During a recent investor call, Netflix CFO Spencer Neumann elaborated a little more on the situation, offering a caveat that the firm might renegotiate some content agreements. "Hopefully we can supplement that," said Neumann. "But we'll be disciplined in what we do."

Netflix hasn't disclosed what will or won't be included in the ad-supported tier, but based on what they have said, we can make an educated guess. The plan will probably include Netflix Originals such as Bridgerton and Stranger Things, but anything not made by the streamer is fair game for exclusion. This could include many popular titles, such as AMC Networks' Breaking Bad, DreamWorks Animation's Kung Fu Panda franchise, and the History Channel reality series Alone.

You get what you pay for

Netflix has not previously used content as a way to differentiate between tiers. But now the company is adjusting its operating model, this may be the right time for such an approach.

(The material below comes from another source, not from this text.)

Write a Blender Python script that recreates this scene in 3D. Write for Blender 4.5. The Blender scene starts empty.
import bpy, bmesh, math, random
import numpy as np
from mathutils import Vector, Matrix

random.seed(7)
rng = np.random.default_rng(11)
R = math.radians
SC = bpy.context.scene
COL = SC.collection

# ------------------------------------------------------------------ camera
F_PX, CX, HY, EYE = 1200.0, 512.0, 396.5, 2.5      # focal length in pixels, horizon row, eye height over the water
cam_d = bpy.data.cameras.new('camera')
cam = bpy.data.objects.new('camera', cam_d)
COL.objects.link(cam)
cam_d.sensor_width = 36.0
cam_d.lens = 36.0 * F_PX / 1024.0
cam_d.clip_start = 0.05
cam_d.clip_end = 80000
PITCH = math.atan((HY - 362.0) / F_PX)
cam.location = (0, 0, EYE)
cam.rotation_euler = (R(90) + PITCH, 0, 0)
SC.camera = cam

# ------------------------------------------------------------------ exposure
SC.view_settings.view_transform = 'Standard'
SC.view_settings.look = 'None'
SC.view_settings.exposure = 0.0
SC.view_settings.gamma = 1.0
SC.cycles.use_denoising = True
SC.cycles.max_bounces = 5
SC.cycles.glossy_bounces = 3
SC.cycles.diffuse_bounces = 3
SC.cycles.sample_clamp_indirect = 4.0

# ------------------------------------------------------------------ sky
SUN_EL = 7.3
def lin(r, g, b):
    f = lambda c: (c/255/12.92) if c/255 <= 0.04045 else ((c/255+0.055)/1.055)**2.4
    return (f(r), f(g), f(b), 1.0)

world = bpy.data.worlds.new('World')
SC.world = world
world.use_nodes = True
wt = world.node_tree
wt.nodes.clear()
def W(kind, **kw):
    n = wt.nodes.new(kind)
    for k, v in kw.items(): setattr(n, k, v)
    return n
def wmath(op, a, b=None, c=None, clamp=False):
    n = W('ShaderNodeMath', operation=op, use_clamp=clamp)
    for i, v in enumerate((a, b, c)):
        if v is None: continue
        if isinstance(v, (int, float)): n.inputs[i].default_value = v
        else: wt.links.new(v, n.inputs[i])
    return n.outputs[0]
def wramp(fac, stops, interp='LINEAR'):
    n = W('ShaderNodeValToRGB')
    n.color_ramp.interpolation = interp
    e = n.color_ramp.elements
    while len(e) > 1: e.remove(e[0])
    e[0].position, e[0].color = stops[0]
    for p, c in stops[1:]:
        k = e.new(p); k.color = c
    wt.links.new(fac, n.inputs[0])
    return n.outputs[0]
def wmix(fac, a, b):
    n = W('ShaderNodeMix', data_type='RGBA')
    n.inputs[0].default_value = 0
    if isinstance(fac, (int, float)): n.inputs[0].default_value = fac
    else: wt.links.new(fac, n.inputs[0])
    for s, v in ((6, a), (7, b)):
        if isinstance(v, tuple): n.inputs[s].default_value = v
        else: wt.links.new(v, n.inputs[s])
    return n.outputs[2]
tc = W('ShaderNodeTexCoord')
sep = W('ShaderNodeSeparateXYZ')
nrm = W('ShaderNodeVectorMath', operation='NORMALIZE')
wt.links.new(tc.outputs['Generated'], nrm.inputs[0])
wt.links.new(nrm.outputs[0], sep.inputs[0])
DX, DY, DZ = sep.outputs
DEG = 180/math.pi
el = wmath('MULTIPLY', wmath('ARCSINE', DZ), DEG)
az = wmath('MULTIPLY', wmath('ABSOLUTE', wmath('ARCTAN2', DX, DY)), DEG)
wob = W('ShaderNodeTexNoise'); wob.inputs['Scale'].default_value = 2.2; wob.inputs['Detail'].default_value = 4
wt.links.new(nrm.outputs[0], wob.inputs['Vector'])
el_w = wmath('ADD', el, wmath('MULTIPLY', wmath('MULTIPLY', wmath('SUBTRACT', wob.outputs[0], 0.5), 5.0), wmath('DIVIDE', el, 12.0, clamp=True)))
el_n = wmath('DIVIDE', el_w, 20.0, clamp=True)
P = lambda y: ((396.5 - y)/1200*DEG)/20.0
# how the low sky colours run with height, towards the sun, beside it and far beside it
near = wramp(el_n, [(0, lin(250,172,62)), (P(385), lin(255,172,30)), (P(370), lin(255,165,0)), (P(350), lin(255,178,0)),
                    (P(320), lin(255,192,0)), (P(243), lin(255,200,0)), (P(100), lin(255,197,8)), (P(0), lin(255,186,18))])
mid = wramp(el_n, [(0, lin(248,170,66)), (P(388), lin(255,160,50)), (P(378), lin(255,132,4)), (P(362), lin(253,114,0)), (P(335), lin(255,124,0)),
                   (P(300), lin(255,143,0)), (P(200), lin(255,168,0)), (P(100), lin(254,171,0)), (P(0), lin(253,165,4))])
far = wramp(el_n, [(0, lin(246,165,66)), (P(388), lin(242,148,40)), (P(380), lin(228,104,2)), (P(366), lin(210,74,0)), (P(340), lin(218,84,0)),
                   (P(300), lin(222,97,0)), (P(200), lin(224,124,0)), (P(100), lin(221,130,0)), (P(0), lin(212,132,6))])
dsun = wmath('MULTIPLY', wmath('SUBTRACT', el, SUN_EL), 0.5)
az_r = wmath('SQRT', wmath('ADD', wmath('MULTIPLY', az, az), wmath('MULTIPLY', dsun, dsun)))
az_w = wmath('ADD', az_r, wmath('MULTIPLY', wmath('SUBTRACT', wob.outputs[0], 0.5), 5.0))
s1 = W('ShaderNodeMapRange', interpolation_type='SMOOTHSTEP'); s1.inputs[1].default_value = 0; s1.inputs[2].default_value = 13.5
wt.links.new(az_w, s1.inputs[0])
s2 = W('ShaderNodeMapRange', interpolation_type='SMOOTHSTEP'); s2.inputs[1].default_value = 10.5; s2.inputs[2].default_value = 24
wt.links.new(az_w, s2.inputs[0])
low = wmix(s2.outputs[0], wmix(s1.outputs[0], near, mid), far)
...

One example of this is HBO Max, owned by Warner Bros. Discovery (WBD -2.17%). The streamer provides a $9.99 per month ad-supported tier, offering shows such as Westworld and movies like King Richard. However, when popular films such as The Batman first arrive on HBO Max, they are typically only available to customers who pay more for the ad-free plan.

Still, despite the restriction, there are signs many customers are fine with the trade-off. Warner Bros. Discovery does not break out its mix of ad-supported and non-ad-based customers, but researchers have estimated as much as 30% of HBO Max's subscriber base have opted for the cheaper plan.

For Netflix, getting the right balance of what's available with the ad-supported tier will be important. The offering should be enticing enough that lots of new subscribers (or lapsed customers) sign up for it. But make it too good, and the firm could be leaving money on the table.

Still, perhaps the biggest risk Netflix faces in rolling out an ad-based offering is that those on higher-priced plans may swap to it. After all, these customers have been exposed to what's on offer in the full Netflix. If they see the ad-based plan as good enough, it could take a bite out of the streamer's revenue.

As the launch of Netflix's ad-supported tier gets closer, expect the company to share more details of what subscribers can expect. If a significant number of popular shows or movies are missing, it might not all be about licensing. Instead, it could simply be that Netflix believes those who want more will have to pay for it.